* _Written exercise_
Give back an exact copy of the lines from the start of the material through the line bearing "from math import". Include both ends and nothing else.
:: Given material ::
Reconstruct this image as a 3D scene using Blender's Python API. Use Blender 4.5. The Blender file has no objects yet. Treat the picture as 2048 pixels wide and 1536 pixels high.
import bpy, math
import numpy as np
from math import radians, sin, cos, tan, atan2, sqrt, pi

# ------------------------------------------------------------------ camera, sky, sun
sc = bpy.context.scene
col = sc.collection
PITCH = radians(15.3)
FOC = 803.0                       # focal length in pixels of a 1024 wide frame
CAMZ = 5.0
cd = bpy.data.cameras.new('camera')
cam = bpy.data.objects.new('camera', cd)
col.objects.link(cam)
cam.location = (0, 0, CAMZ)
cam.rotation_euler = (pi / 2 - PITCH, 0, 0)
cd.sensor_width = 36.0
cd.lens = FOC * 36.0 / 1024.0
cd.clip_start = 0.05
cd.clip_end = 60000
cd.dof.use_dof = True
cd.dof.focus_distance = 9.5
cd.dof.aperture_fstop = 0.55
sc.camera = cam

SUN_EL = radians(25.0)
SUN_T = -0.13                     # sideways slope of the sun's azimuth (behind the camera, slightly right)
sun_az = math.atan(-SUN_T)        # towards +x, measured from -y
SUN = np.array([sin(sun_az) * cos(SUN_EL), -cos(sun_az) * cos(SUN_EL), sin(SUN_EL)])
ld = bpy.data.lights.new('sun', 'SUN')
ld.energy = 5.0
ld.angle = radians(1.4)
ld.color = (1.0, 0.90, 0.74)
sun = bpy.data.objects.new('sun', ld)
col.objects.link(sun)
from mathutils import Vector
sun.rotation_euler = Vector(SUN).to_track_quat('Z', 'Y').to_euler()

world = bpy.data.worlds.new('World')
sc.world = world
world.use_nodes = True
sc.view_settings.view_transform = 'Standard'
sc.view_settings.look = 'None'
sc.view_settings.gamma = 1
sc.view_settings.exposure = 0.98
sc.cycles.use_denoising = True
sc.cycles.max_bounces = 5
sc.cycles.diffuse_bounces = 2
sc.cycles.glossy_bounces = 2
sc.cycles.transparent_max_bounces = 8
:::
* _Answer to the task_
Reconstruct this image as a 3D scene using Blender's Python API. Use Blender 4.5. The Blender file has no objects yet. Treat the picture as 2048 pixels wide and 1536 pixels high.
import bpy, math
import numpy as np
from math import radians, sin, cos, tan, atan2, sqrt, pi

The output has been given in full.